Graphene is incredibly light and thin - 2 dimensional - it allows Callaway to make a larger core (the red section).

I attempted to explain "What is graphene" in a preceding post to supplement Callaway so people know it's more than marketing.

Thanks guys! I guess they should have labeled the cutaway for me. Haha!
 
I will be taking these out for some short game practice with the GCQuad tomorrow and will update the regular thread. I find myself digging through graphene stuff on the web and it’s pretty fascinating.
 
I would love to understand what graphene's role is in the golf ball and how it accomplishes the task!
 
I would love to understand what graphene's role is in the golf ball and how it accomplishes the task!

From www.graphene-info.com, a quote from "The Company:"

On the question of how exactly to use graphene, the company said that “We had to assess which part of our golf ball we could mix it with to get a strength advantage and where in the golf ball we would want it, bearing in mind that pretty much anything graphene ‘looks at’ turns it black!.... Even though it is slightly transparent, the carbon content always comes to the fore if you use enough of it.
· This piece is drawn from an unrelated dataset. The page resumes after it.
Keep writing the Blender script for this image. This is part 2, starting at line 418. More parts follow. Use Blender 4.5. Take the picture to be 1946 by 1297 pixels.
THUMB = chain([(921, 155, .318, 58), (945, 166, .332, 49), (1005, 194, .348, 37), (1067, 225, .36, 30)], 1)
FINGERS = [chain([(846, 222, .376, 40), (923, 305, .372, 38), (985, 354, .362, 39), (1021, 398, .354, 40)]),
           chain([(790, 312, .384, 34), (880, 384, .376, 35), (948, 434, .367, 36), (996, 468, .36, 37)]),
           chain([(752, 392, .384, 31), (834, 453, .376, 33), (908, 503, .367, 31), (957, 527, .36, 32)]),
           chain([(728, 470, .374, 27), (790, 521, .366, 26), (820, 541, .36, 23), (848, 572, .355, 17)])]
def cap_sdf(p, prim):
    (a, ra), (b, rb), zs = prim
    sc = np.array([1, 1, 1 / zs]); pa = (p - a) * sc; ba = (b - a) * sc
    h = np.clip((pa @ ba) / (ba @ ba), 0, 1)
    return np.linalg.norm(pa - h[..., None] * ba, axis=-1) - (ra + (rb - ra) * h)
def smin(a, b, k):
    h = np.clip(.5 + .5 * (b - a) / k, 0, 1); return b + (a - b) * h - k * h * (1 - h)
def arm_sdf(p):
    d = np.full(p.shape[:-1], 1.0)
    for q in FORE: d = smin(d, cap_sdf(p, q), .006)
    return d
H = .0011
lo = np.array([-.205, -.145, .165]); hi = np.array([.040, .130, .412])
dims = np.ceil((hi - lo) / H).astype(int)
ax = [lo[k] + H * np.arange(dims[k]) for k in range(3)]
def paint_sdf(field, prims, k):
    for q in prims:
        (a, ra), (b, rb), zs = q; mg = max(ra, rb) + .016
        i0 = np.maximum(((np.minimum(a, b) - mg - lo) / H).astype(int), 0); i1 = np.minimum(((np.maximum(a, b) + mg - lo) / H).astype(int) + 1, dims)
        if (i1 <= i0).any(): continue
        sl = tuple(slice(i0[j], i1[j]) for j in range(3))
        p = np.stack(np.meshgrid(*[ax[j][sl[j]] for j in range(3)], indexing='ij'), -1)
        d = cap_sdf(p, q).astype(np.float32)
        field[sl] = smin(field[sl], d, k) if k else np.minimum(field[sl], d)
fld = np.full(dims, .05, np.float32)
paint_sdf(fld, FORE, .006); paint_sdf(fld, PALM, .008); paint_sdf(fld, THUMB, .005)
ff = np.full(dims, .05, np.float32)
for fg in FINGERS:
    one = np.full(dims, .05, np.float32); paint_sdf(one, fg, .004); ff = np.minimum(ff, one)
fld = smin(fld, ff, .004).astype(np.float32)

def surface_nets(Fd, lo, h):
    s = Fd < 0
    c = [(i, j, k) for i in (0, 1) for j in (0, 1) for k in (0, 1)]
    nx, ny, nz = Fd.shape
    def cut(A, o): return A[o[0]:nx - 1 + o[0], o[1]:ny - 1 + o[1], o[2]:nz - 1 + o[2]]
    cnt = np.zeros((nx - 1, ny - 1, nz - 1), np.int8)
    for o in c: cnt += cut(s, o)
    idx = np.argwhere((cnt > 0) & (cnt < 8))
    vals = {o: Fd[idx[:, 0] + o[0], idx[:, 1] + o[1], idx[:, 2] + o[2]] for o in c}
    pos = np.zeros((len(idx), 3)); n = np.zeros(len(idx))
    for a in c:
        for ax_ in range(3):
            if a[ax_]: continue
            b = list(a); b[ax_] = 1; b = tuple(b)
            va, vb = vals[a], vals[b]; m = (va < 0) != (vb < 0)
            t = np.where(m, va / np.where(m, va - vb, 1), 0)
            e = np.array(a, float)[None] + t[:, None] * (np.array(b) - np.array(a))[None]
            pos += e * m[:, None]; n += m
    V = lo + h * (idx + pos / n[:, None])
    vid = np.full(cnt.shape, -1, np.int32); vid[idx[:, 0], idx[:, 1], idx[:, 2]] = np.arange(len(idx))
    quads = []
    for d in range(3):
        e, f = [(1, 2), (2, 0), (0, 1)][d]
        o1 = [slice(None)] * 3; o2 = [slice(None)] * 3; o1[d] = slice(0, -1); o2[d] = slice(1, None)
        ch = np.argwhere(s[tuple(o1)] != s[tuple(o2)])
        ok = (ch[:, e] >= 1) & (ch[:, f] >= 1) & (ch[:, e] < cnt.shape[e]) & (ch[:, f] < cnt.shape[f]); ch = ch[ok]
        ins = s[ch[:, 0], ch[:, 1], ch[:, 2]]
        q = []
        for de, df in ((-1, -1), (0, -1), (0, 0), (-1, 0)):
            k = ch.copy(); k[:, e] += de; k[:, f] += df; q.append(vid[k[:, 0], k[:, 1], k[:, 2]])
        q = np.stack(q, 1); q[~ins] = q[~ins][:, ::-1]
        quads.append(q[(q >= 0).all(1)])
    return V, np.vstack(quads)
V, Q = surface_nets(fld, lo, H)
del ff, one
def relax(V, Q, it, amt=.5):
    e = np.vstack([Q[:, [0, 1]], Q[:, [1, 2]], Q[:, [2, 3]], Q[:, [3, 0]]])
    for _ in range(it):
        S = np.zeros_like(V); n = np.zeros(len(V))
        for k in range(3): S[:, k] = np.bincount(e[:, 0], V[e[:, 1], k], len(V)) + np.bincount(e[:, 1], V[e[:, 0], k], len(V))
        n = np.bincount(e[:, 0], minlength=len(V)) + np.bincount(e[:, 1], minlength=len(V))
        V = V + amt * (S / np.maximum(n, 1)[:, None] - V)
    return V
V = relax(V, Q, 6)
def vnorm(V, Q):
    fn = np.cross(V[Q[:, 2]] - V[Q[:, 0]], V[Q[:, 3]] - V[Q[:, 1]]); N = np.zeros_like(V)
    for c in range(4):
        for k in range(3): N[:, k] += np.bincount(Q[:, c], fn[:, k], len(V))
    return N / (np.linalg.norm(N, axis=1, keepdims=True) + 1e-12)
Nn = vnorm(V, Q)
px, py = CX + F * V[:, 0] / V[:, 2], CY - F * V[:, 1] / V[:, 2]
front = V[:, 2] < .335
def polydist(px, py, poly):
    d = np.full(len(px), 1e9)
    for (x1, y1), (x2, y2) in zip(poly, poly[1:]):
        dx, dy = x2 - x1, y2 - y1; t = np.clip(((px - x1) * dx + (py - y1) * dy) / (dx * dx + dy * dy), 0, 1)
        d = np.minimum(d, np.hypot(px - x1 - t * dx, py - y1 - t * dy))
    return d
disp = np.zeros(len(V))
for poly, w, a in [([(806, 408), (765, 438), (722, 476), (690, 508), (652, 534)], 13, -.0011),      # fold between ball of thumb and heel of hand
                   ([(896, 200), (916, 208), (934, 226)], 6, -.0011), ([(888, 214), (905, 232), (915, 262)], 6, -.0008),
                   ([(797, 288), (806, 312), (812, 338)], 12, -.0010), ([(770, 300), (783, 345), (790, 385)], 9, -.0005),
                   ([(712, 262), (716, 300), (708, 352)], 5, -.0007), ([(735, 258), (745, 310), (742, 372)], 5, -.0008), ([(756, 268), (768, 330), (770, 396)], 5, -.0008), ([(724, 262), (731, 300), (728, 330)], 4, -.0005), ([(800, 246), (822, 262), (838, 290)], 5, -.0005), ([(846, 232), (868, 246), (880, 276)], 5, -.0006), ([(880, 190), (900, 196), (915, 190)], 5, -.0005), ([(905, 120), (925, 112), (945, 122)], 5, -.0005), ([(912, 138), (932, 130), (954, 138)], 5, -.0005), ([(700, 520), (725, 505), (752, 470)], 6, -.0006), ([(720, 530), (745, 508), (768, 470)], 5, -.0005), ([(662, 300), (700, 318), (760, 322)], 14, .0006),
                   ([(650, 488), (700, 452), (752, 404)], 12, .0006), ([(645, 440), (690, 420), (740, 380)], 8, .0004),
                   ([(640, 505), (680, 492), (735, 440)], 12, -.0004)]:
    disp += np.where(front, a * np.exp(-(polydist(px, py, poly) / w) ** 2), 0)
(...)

We looked at various parts of the golf ball and the functions of each, and we quickly decided that if we were going to use a material that made any part of our golf ball substantially stronger it would be in the outer core, because its role is partly to allow the inner core to be soft. What we wanted to produce was an outer core that was much stronger, effectively a thinner but stronger ‘crash helmet’ for the inner core and that would allow us to make the inner core bigger".

“If you think of this inner core as the engine of the golf ball, the inner of the new Chrome Soft is now bigger and softer because it is protected by the stronger outer core, which allows us to pump up the speed, pump up the spin-reducing characteristic of the soft core, and still retain the soft-feel benefits.”
 
I bought a dozen at Roger Dunn on Saturday on my way to the course and put them in play right away. First Tee shot pull hooked into the trees and gone... :-( Ball feels like a Chroma soft, didn't really notice any significant differences, I alternated with a Snell MTB Red and really didn't notice much of a difference other than the Chrome soft did feel softer off the driver. Both balls seems about the same distance wise and spin wise but I was not measuring anything.
 
It is amazing how many uses there are, potentially, for this Graphene material that we are barely beginning to explore the potential of. While I am excited that it is in a golf ball (and supposedly producing great results there), those other uses could be revolutionary for the entire world population. Amazing.
 
Sometimes it's marketing buzz, sometimes the properties don't work out in the final versions, and sometimes it's revolutionary. Graphene is very likely to change the performance of a lot of objects we use today.